● What is required
Output every entry exactly as written, skipping any pictures.

● Information given
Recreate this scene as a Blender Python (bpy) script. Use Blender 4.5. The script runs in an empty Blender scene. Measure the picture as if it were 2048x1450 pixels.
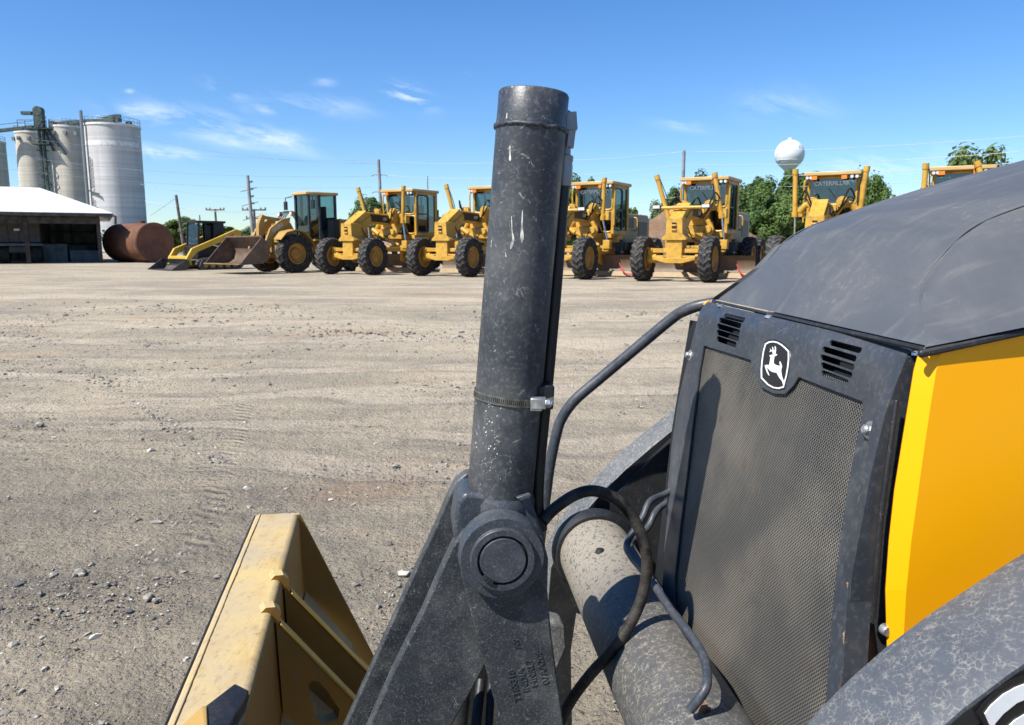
import bpy, bmesh, math, random
from mathutils import Vector, Matrix, noise, geometry
random.seed(7)
R = math.radians
sc = bpy.context.scene
# ------------------------------------------------------------------ camera
TH = math.atan(235/1538)
CAMH = 1.5
cam = bpy.data.cameras.new('camera'); camo = bpy.data.objects.new('camera', cam)
sc.collection.objects.link(camo); sc.camera = camo
camo.location = (0, 0, CAMH); camo.rotation_euler = (math.pi/2-TH, 0, 0)
cam.sensor_width = 36; cam.lens = 36*1538/2048
cam.clip_start = 0.05; cam.clip_end = 6000
cam.dof.use_dof = True; cam.dof.focus_distance = 1.3; cam.dof.aperture_fstop = 20
# ------------------------------------------------------------------ sky and sun
SUN_EL = R(52); SUN_DIR = Vector((-.82*math.cos(SUN_EL), -.57*math.cos(SUN_EL), math.sin(SUN_EL))).normalized()
w = bpy.data.worlds.new('World'); sc.world = w; w.use_nodes = True
nt = w.node_tree; N = nt.nodes; LK = nt.links
for n in list(N): N.remove(n)
out = N.new('ShaderNodeOutputWorld'); bg = N.new('ShaderNodeBackground')
sky = N.new('ShaderNodeTexSky'); sky.sky_type = 'NISHITA'; sky.sun_disc = False
sky.sun_elevation = SUN_EL; sky.sun_rotation = math.atan2(SUN_DIR.x, SUN_DIR.y)
sky.air_density = 1.0; sky.dust_density = 0.0; sky.ozone_density = 1.6; sky.altitude = 200
bg.inputs['Strength'].default_value = 0.086
def wn(t, **k):
    n = N.new(t)
    for a, b in k.items(): setattr(n, a, b)
    return n
tc = wn('ShaderNodeTexCoord'); sep = wn('ShaderNodeSeparateXYZ'); LK.new(tc.outputs['Generated'], sep.inputs[0])
def wm(op, a, b=None, c=None):
    n = wn('ShaderNodeMath', operation=op)
    for i, v in enumerate((a, b, c)):
        if v is None: continue
        if isinstance(v, (int, float)): n.inputs[i].default_value = v
        else: LK.new(v, n.inputs[i])
    return n.outputs[0]
az = wm('DIVIDE', sep.outputs[0], wm('MAXIMUM', sep.outputs[1], 0.05))      # tan of azimuth
el = wm('DIVIDE', sep.outputs[2], wm('MAXIMUM', sep.outputs[1], 0.05))      # tan of elevation
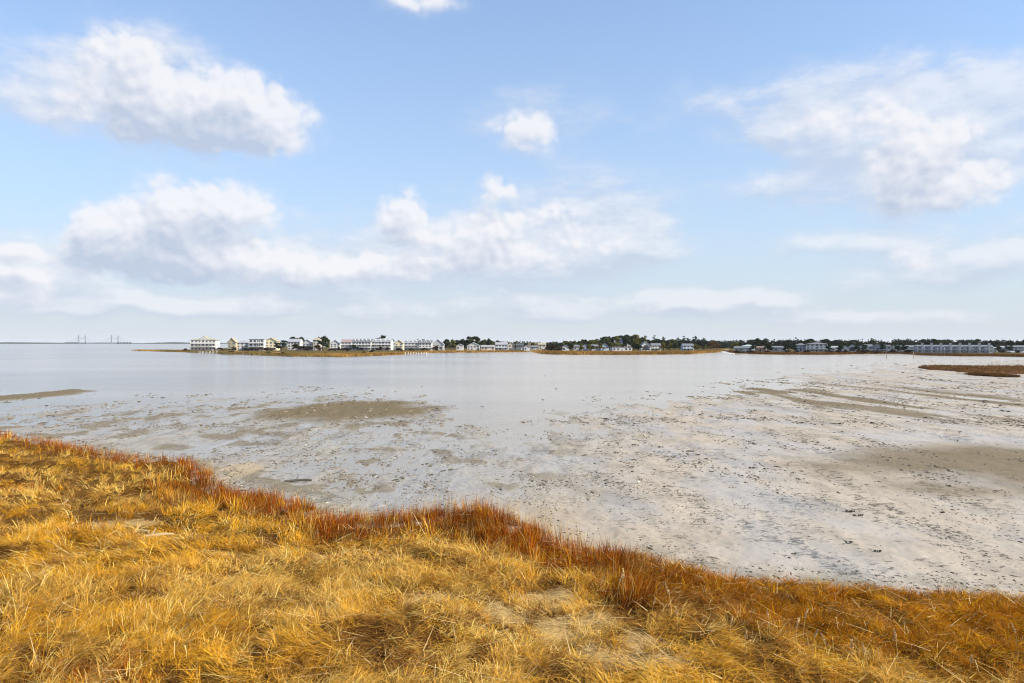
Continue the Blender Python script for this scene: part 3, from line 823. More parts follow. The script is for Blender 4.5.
def coarse_grass(px_, py_, z0, lab, name, pal, h, w):
    n = len(px_)
    k = rng.random(n)
    col = lerp3(pal[0], pal[1], k) * rng.uniform(0.75, 1.2, n)[:, None]
    v, q, c = blades(px_, py_, np.full(n, z0), rng.uniform(0.6, 1.2, n) * h, rng.uniform(0.6, 1.3, n) * w, rng.uniform(0, 6.28, n), rng.uniform(0.05, 0.5, n), rng.uniform(0.1, 0.7, n), col, seg=2)
    return v, q, c
def rep(xy, k, sp):
    x, y = np.repeat(xy[0], k), np.repeat(xy[1], k)
    return x + rng.normal(0, sp, len(x)), y + rng.normal(0, sp * 1.6, len(x))
parts = []
for i, f in enumerate(FRONTS[:3]):
    x, y = rep(f, 11, 1.6)
    pal = ((0.14, 0.075, 0.02), (0.46, 0.27, 0.075)) if i < 2 else ((0.06, 0.035, 0.014), (0.20, 0.09, 0.025))
    v, q, c = coarse_grass(x, y, 0.35, '', '', pal, 1.5 if i == 1 else 1.15, 0.30)
    patch = np.repeat(0.45 + 1.05 * fbm(x * 0.045, y * 0.022, 4, 141), 6)
    olive = np.repeat((1 - sstep(-150, -95, x)) * sstep(0.4, 0.6, fbm(x * 0.03, y * 0.015, 3, 142)), 6)
    c[:, :3] = c[:, :3] * patch[:, None] * (1 - olive[:, None] * np.array([0.55, 0.40, 0.3])[None])
    parts.append((v, q, c))
v, q, c = join(parts)
tag(link('far_marsh_grass', np_mesh('far_marsh_grass', v, q, M_BLADE, False, {'tone': c})), kind='stuff', label='golden marsh grass along the far shore')
parts = []
for x, y, hg in IS:
    x, y = rep((x, y), 5, 0.35)
    parts.append(coarse_grass(x, y, hg - 0.15, '', '', ((0.075, 0.035, 0.012), (0.16, 0.085, 0.028)), 0.5, 0.16))
v, q, c = join(parts)
tag(link('islet_grass', np_mesh('islet_grass', v, q, M_BLADE, False, {'tone': c})), kind='stuff', label='dark brown grass on the marsh islet')

# ------------------------------------------------------------------ far shore: houses
WALLS = {k: siding('siding_' + k, c) for k, c in dict(white=(0.54, 0.53, 0.50), cream=(0.66, 0.56, 0.34), tan=(0.44, 0.36, 0.22), beige=(0.55, 0.48, 0.38), grey=(0.29, 0.30, 0.315), dark=(0.12, 0.13, 0.15), blue=(0.42, 0.50, 0.58), pale=(0.40, 0.41, 0.425), rust=(0.34, 0.20, 0.14), olive=(0.36, 0.34, 0.22), orange=(0.46, 0.28, 0.12), sage=(0.34, 0.36, 0.32)).items()}
ROOFS = {k: plain('shingle_' + k, c, 0.85, 0.2, 1.5) for k, c in dict(grey=(0.13, 0.135, 0.145), light=(0.27, 0.275, 0.285), tan=(0.30, 0.26, 0.17), pink=(0.26, 0.19, 0.17), dark=(0.07, 0.07, 0.075), green=(0.33, 0.42, 0.37), brown=(0.17, 0.12, 0.085)).items()}
TRIM = plain('white_trim', (0.58, 0.57, 0.54), 0.5, 0.05)
BRICK = plain('chimney_brick', (0.28, 0.14, 0.09), 0.9, 0.25, 3)
PLANK = plain('grey_plank', (0.30, 0.27, 0.23), 0.85, 0.25, 2)
STEEL = plain('grey_steel', (0.30, 0.31, 0.33), 0.5, 0.1)
def glass_mat():
    m, nt, out = new_mat('window_glass')
    principled(nt, out, **{'Base Color': (0.035, 0.042, 0.055), 'Roughness': 0.12})
    return m
GLASS = glass_mat()
SHADE = plain('dark_opening', (0.05, 0.05, 0.055), 0.8)

WIN = {}
def window_mesh(w, h):
    k = (round(w, 1), round(h, 1))
    if k not in WIN:
        p = MB().box(-w / 2, w / 2, -0.03, 0.02, -h / 2, h / 2).mesh('window', GLASS)
        t = 0.13
        f = MB()
        f.box(-w / 2 - t, w / 2 + t, -0.08, 0.015, h / 2, h / 2 + t).box(-w / 2 - t, w / 2 + t, -0.08, 0.015, -h / 2 - t, -h / 2)
        f.box(-w / 2 - t, -w / 2, -0.08, 0.015, -h / 2, h / 2).box(w / 2, w / 2 + t, -0.08, 0.015, -h / 2, h / 2).box(-0.035, 0.035, -0.06, -0.031, -h / 2, h / 2)
        WIN[k] = (p, f.mesh('frame', TRIM))
    return WIN[k]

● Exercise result
Recreate this scene as a Blender Python (bpy) script. Use Blender 4.5. The script runs in an empty Blender scene. Measure the picture as if it were 2048x1450 pixels.
import bpy, bmesh, math, random
from mathutils import Vector, Matrix, noise, geometry
random.seed(7)
R = math.radians
sc = bpy.context.scene
# ------------------------------------------------------------------ camera
TH = math.atan(235/1538)
CAMH = 1.5
cam = bpy.data.cameras.new('camera'); camo = bpy.data.objects.new('camera', cam)
sc.collection.objects.link(camo); sc.camera = camo
camo.location = (0, 0, CAMH); camo.rotation_euler = (math.pi/2-TH, 0, 0)
cam.sensor_width = 36; cam.lens = 36*1538/2048
cam.clip_start = 0.05; cam.clip_end = 6000
cam.dof.use_dof = True; cam.dof.focus_distance = 1.3; cam.dof.aperture_fstop = 20
# ------------------------------------------------------------------ sky and sun
SUN_EL = R(52); SUN_DIR = Vector((-.82*math.cos(SUN_EL), -.57*math.cos(SUN_EL), math.sin(SUN_EL))).normalized()
w = bpy.data.worlds.new('World'); sc.world = w; w.use_nodes = True
nt = w.node_tree; N = nt.nodes; LK = nt.links
for n in list(N): N.remove(n)
out = N.new('ShaderNodeOutputWorld'); bg = N.new('ShaderNodeBackground')
sky = N.new('ShaderNodeTexSky'); sky.sky_type = 'NISHITA'; sky.sun_disc = False
sky.sun_elevation = SUN_EL; sky.sun_rotation = math.atan2(SUN_DIR.x, SUN_DIR.y)
sky.air_density = 1.0; sky.dust_density = 0.0; sky.ozone_density = 1.6; sky.altitude = 200
bg.inputs['Strength'].default_value = 0.086
def wn(t, **k):
    n = N.new(t)
    for a, b in k.items(): setattr(n, a, b)
    return n
tc = wn('ShaderNodeTexCoord'); sep = wn('ShaderNodeSeparateXYZ'); LK.new(tc.outputs['Generated'], sep.inputs[0])
def wm(op, a, b=None, c=None):
    n = wn('ShaderNodeMath', operation=op)
    for i, v in enumerate((a, b, c)):
        if v is None: continue
        if isinstance(v, (int, float)): n.inputs[i].default_value = v
        else: LK.new(v, n.inputs[i])
    return n.outputs[0]
az = wm('DIVIDE', sep.outputs[0], wm('MAXIMUM', sep.outputs[1], 0.05))      # tan of azimuth
el = wm('DIVIDE', sep.outputs[2], wm('MAXIMUM', sep.outputs[1], 0.05))      # tan of elevation
Continue the Blender Python script for this scene: part 3, from line 823. More parts follow. The script is for Blender 4.5.
def coarse_grass(px_, py_, z0, lab, name, pal, h, w):
    n = len(px_)
    k = rng.random(n)
    col = lerp3(pal[0], pal[1], k) * rng.uniform(0.75, 1.2, n)[:, None]
    v, q, c = blades(px_, py_, np.full(n, z0), rng.uniform(0.6, 1.2, n) * h, rng.uniform(0.6, 1.3, n) * w, rng.uniform(0, 6.28, n), rng.uniform(0.05, 0.5, n), rng.uniform(0.1, 0.7, n), col, seg=2)
    return v, q, c
def rep(xy, k, sp):
    x, y = np.repeat(xy[0], k), np.repeat(xy[1], k)
    return x + rng.normal(0, sp, len(x)), y + rng.normal(0, sp * 1.6, len(x))
parts = []
for i, f in enumerate(FRONTS[:3]):
    x, y = rep(f, 11, 1.6)
    pal = ((0.14, 0.075, 0.02), (0.46, 0.27, 0.075)) if i < 2 else ((0.06, 0.035, 0.014), (0.20, 0.09, 0.025))
    v, q, c = coarse_grass(x, y, 0.35, '', '', pal, 1.5 if i == 1 else 1.15, 0.30)
    patch = np.repeat(0.45 + 1.05 * fbm(x * 0.045, y * 0.022, 4, 141), 6)
    olive = np.repeat((1 - sstep(-150, -95, x)) * sstep(0.4, 0.6, fbm(x * 0.03, y * 0.015, 3, 142)), 6)
    c[:, :3] = c[:, :3] * patch[:, None] * (1 - olive[:, None] * np.array([0.55, 0.40, 0.3])[None])
    parts.append((v, q, c))
v, q, c = join(parts)
tag(link('far_marsh_grass', np_mesh('far_marsh_grass', v, q, M_BLADE, False, {'tone': c})), kind='stuff', label='golden marsh grass along the far shore')
parts = []
for x, y, hg in IS:
    x, y = rep((x, y), 5, 0.35)
    parts.append(coarse_grass(x, y, hg - 0.15, '', '', ((0.075, 0.035, 0.012), (0.16, 0.085, 0.028)), 0.5, 0.16))
v, q, c = join(parts)
tag(link('islet_grass', np_mesh('islet_grass', v, q, M_BLADE, False, {'tone': c})), kind='stuff', label='dark brown grass on the marsh islet')

# ------------------------------------------------------------------ far shore: houses
WALLS = {k: siding('siding_' + k, c) for k, c in dict(white=(0.54, 0.53, 0.50), cream=(0.66, 0.56, 0.34), tan=(0.44, 0.36, 0.22), beige=(0.55, 0.48, 0.38), grey=(0.29, 0.30, 0.315), dark=(0.12, 0.13, 0.15), blue=(0.42, 0.50, 0.58), pale=(0.40, 0.41, 0.425), rust=(0.34, 0.20, 0.14), olive=(0.36, 0.34, 0.22), orange=(0.46, 0.28, 0.12), sage=(0.34, 0.36, 0.32)).items()}
ROOFS = {k: plain('shingle_' + k, c, 0.85, 0.2, 1.5) for k, c in dict(grey=(0.13, 0.135, 0.145), light=(0.27, 0.275, 0.285), tan=(0.30, 0.26, 0.17), pink=(0.26, 0.19, 0.17), dark=(0.07, 0.07, 0.075), green=(0.33, 0.42, 0.37), brown=(0.17, 0.12, 0.085)).items()}
TRIM = plain('white_trim', (0.58, 0.57, 0.54), 0.5, 0.05)
BRICK = plain('chimney_brick', (0.28, 0.14, 0.09), 0.9, 0.25, 3)
PLANK = plain('grey_plank', (0.30, 0.27, 0.23), 0.85, 0.25, 2)
STEEL = plain('grey_steel', (0.30, 0.31, 0.33), 0.5, 0.1)
def glass_mat():
    m, nt, out = new_mat('window_glass')
    principled(nt, out, **{'Base Color': (0.035, 0.042, 0.055), 'Roughness': 0.12})
    return m
GLASS = glass_mat()
SHADE = plain('dark_opening', (0.05, 0.05, 0.055), 0.8)

WIN = {}
def window_mesh(w, h):
    k = (round(w, 1), round(h, 1))
    if k not in WIN:
        p = MB().box(-w / 2, w / 2, -0.03, 0.02, -h / 2, h / 2).mesh('window', GLASS)
        t = 0.13
        f = MB()
        f.box(-w / 2 - t, w / 2 + t, -0.08, 0.015, h / 2, h / 2 + t).box(-w / 2 - t, w / 2 + t, -0.08, 0.015, -h / 2 - t, -h / 2)
        f.box(-w / 2 - t, -w / 2, -0.08, 0.015, -h / 2, h / 2).box(w / 2, w / 2 + t, -0.08, 0.015, -h / 2, h / 2).box(-0.035, 0.035, -0.06, -0.031, -h / 2, h / 2)
        WIN[k] = (p, f.mesh('frame', TRIM))
    return WIN[k]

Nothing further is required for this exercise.